Friday, September 4, 2015

What Will The Cost of Chinese Sanctions Be For U.S. Companies?

According to major media outlets, the U.S. government will soon announce economic sanctions against the Chinese government for its acts of economic espionage; especially cyber espionage that benefits Chinese companies. This tactic clearly has political appeal but it will fail to stop the Chinese government (as well as any other government who had similar sanctions taken against it) from continuing its long-standing program of technology acquisition by any means available. It will also put U.S. businesses who do business in China in harm's way if the Chinese government chooses to retaliate.
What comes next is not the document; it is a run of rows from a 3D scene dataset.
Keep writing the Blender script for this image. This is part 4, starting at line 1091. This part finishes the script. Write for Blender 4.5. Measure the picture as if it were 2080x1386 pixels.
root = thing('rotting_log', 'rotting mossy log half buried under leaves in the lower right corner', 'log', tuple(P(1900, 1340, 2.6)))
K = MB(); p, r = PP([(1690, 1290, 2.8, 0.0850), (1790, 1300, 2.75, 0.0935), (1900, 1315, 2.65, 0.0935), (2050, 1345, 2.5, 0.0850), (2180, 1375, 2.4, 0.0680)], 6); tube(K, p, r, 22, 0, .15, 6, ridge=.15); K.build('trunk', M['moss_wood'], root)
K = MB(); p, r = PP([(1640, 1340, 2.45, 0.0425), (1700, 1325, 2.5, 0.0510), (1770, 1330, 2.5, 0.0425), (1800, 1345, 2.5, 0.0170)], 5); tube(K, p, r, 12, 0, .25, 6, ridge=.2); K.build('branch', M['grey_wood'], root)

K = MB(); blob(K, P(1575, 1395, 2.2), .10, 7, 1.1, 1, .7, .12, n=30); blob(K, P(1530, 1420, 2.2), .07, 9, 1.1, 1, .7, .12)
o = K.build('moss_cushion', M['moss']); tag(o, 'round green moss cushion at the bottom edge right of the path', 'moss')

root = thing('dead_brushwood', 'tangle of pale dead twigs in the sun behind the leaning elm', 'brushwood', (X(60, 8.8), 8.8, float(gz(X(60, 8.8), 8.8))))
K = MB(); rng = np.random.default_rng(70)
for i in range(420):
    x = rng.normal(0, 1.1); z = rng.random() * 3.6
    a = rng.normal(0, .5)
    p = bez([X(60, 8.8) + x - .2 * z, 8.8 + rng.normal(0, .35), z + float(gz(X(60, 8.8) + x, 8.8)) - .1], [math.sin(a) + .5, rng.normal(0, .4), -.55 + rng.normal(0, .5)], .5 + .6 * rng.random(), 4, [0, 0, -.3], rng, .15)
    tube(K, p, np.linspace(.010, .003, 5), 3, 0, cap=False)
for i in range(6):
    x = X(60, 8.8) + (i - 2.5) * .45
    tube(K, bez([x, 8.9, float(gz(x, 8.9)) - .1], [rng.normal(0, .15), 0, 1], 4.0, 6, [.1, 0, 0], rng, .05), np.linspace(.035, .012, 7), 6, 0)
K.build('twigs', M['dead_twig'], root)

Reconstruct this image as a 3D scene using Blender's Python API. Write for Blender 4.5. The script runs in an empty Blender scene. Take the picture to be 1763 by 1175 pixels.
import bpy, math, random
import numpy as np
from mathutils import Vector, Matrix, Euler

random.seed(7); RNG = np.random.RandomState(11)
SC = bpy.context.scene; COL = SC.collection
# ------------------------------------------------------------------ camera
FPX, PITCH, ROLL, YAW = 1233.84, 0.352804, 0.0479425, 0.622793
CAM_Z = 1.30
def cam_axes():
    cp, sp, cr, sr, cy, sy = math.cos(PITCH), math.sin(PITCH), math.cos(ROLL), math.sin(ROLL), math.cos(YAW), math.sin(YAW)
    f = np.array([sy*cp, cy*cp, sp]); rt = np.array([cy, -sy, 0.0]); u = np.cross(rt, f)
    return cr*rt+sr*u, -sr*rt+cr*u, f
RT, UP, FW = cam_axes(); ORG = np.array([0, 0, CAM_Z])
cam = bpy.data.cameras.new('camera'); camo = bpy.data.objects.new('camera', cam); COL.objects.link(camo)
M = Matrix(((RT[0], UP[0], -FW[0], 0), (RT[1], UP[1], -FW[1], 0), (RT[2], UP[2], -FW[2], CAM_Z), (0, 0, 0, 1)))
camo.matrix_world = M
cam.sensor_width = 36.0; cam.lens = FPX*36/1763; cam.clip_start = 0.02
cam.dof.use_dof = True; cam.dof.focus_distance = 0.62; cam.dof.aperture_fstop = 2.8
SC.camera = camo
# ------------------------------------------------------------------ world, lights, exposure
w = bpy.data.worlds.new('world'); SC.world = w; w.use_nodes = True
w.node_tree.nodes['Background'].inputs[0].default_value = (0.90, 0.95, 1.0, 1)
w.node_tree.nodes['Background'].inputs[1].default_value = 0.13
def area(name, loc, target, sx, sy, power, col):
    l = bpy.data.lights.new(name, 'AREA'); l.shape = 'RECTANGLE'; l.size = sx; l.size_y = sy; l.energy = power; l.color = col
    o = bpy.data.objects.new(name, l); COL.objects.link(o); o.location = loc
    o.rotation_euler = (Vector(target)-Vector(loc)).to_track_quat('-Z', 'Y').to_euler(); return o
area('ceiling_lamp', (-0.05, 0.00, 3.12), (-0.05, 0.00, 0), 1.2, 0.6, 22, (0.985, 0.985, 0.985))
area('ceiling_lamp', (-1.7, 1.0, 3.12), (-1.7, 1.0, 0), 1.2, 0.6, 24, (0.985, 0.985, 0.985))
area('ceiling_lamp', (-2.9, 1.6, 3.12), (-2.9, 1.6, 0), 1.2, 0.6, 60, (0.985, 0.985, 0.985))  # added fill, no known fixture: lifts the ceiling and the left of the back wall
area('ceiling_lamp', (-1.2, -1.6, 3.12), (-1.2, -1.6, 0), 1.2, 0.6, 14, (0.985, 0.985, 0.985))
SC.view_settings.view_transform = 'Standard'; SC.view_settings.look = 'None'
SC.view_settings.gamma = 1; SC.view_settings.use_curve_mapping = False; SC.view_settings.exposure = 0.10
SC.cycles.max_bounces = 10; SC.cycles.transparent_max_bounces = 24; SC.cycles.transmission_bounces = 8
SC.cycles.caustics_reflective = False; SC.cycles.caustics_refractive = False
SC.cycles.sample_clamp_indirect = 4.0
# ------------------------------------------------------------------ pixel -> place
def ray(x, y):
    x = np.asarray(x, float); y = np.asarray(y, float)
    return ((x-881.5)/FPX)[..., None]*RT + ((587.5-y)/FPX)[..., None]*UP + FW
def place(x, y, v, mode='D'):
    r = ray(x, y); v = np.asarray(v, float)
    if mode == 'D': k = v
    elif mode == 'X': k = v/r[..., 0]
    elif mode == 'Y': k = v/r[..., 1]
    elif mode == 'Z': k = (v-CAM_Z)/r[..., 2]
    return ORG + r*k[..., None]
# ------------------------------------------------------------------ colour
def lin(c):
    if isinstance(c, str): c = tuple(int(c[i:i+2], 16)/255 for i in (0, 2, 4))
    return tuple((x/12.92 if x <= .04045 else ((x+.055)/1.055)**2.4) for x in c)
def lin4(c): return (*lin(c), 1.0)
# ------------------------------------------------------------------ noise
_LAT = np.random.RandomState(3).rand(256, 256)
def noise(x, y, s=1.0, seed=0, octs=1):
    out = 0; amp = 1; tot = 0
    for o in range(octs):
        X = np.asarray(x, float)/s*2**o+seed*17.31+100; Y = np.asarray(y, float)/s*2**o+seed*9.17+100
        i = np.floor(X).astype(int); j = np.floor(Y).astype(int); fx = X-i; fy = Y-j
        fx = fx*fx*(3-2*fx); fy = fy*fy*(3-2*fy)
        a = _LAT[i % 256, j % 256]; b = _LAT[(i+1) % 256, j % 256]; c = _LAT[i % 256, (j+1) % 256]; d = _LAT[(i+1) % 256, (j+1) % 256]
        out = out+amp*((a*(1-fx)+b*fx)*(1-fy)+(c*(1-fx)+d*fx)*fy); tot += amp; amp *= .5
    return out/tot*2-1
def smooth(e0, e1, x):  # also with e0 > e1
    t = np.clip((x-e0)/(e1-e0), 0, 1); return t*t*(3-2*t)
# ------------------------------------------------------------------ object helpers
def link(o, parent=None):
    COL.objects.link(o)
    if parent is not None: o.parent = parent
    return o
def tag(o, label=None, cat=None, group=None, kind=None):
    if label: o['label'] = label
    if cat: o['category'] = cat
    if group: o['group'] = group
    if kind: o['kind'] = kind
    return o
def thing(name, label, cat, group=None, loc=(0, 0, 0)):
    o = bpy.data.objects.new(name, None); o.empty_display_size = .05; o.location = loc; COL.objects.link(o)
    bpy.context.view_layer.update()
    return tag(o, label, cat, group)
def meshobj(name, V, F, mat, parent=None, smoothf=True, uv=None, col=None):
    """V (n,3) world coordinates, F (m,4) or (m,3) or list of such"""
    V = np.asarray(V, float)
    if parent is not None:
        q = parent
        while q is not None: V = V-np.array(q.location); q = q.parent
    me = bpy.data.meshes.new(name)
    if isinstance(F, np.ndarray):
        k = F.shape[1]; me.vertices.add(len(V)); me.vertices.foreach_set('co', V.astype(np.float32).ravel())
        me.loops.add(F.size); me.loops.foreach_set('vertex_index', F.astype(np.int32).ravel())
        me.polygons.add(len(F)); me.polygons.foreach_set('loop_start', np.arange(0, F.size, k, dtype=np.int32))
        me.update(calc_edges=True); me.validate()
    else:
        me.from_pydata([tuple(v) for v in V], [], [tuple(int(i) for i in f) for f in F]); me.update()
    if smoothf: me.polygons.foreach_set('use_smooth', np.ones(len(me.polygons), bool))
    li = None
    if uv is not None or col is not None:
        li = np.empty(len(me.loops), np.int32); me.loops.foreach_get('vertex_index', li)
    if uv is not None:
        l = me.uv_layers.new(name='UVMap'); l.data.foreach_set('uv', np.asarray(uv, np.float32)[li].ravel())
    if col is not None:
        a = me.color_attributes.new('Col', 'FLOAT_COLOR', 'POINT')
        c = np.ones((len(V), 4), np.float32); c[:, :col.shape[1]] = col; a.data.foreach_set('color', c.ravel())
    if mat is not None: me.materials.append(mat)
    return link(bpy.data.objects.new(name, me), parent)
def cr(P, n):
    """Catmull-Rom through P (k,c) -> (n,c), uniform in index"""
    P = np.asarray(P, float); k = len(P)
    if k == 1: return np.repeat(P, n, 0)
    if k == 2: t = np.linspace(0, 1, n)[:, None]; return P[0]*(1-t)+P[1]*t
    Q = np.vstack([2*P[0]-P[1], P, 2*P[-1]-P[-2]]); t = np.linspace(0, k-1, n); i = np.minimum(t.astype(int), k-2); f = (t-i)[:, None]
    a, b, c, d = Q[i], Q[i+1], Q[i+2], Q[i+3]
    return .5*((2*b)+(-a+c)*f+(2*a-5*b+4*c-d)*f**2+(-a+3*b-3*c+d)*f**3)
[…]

Here's why it will fail to stem the tide of IP theft by China:
1. The Chinese government uses a wide variety of legal means to acquire foreign technology. Sanctions will have no effect on that.
2. China's Internet space is used by a wide variety of foreign hackers to launch attacks from against U.S. companies. China is the perfect patsy for every false flag operation in the world. Sanctions will have no effect on that.
3. At least one Chinese hacker group (written about in the FBI's indictment against Chinese businessman Su Bin) never launches its attacks from within China or receives electronic files within China. It only runs its operations from countries outside of China. Isn't that the minimum tradecraft that we would expect from the Ministry of State Security, the PLA, and every other foreign intelligence service that ever existed - EVER - in the history of the f__king world?

Now that you know why sanctions will fail to accomplish its stated goal of stemming China's acts of economic espionage, what will the cost of sanctions be to U.S. businesses?

In 1998, the U.S. International Trade Commission studied the effect of unilateral U.S. economic sanctions on U.S. businesses. At that time, the only countries who the U.S. government had issued sanctions for were tiny or economically insignificant with the exception of India and Pakistan in 1998. But even then, the U.S. energy sector was adversely effected. Imagine how they'll fare when the target of sanctions is China - a huge global energy consumer?

The questions that the report authors posed for U.S. companies 17 years ago are still relevant today and include:
  1. the business losses experienced, compared to the returns expected if sanctions had not been in place;
  2. the effects of delayed entrance into a market because of sanctions;
  3. the business losses incurred because sanctions may cause U.S. firms to be perceived as unreliable suppliers, due to the threat of future U.S. unilateral economic sanctions.
Most of the Fortune 1000 are either doing business in China or want to do business in China. The larger they are, the more this applies. Each one of those companies should contact the White House and find out what the President is planning, then determine how it will effect them because one thing is for sure - they won't see any upside. It's only going to bring them pain.